▶ Work to complete
The material below should be written out in full and exactly; pictures stay out of the copy.

--- start of Material provided ---

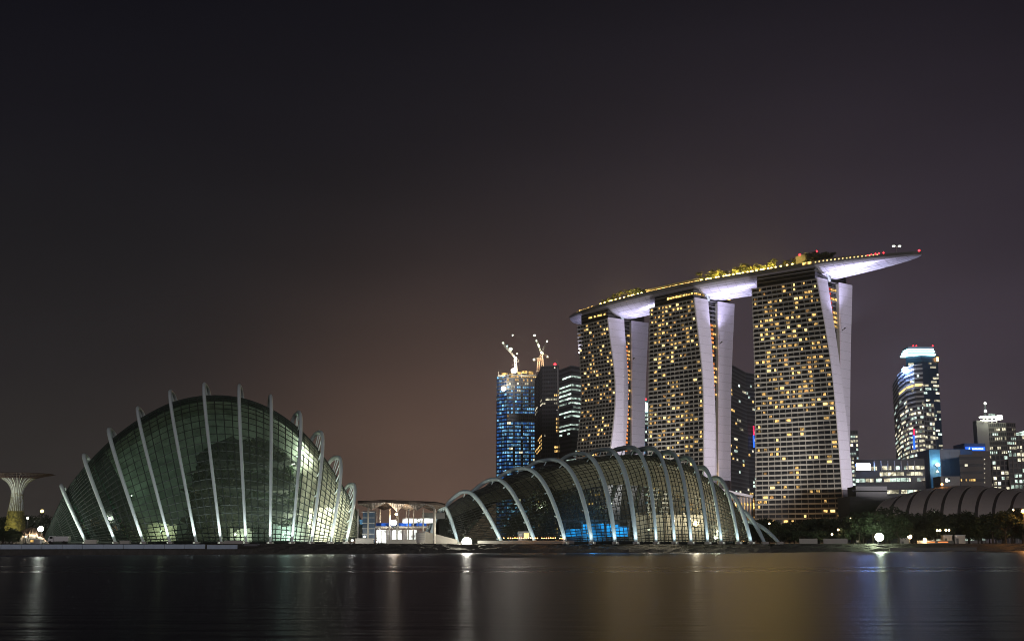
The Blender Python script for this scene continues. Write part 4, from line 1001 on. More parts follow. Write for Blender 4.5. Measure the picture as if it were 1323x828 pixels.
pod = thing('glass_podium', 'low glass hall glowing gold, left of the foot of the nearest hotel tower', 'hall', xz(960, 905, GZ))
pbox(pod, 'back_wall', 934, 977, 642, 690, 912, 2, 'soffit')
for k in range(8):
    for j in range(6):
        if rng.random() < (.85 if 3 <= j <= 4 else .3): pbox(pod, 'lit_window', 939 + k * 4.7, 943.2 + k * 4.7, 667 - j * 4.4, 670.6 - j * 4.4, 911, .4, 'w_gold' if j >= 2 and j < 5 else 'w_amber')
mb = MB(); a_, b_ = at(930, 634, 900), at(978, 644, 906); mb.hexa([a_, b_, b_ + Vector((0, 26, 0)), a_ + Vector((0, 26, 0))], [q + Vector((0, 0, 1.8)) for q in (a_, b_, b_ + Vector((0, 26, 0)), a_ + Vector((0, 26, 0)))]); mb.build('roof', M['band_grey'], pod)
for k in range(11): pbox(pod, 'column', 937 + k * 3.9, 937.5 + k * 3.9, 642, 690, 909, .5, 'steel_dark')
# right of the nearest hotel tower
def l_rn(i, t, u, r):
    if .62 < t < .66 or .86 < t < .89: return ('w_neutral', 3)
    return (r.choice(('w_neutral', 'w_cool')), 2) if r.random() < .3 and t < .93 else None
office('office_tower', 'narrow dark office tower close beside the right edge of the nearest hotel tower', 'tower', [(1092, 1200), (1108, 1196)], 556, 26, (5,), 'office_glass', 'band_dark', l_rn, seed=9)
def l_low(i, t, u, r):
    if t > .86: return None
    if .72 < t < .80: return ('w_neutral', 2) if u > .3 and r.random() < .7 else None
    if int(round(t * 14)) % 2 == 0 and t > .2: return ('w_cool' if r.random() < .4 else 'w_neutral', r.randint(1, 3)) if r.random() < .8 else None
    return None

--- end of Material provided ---

▶ Written answer
The Blender Python script for this scene continues. Write part 4, from line 1001 on. More parts follow. Write for Blender 4.5. Measure the picture as if it were 1323x828 pixels.
pod = thing('glass_podium', 'low glass hall glowing gold, left of the foot of the nearest hotel tower', 'hall', xz(960, 905, GZ))
pbox(pod, 'back_wall', 934, 977, 642, 690, 912, 2, 'soffit')
for k in range(8):
    for j in range(6):
        if rng.random() < (.85 if 3 <= j <= 4 else .3): pbox(pod, 'lit_window', 939 + k * 4.7, 943.2 + k * 4.7, 667 - j * 4.4, 670.6 - j * 4.4, 911, .4, 'w_gold' if j >= 2 and j < 5 else 'w_amber')
mb = MB(); a_, b_ = at(930, 634, 900), at(978, 644, 906); mb.hexa([a_, b_, b_ + Vector((0, 26, 0)), a_ + Vector((0, 26, 0))], [q + Vector((0, 0, 1.8)) for q in (a_, b_, b_ + Vector((0, 26, 0)), a_ + Vector((0, 26, 0)))]); mb.build('roof', M['band_grey'], pod)
for k in range(11): pbox(pod, 'column', 937 + k * 3.9, 937.5 + k * 3.9, 642, 690, 909, .5, 'steel_dark')
# right of the nearest hotel tower
def l_rn(i, t, u, r):
    if .62 < t < .66 or .86 < t < .89: return ('w_neutral', 3)
    return (r.choice(('w_neutral', 'w_cool')), 2) if r.random() < .3 and t < .93 else None
office('office_tower', 'narrow dark office tower close beside the right edge of the nearest hotel tower', 'tower', [(1092, 1200), (1108, 1196)], 556, 26, (5,), 'office_glass', 'band_dark', l_rn, seed=9)
def l_low(i, t, u, r):
    if t > .86: return None
    if .72 < t < .80: return ('w_neutral', 2) if u > .3 and r.random() < .7 else None
    if int(round(t * 14)) % 2 == 0 and t > .2: return ('w_cool' if r.random() < .4 else 'w_neutral', r.randint(1, 3)) if r.random() < .8 else None
    return None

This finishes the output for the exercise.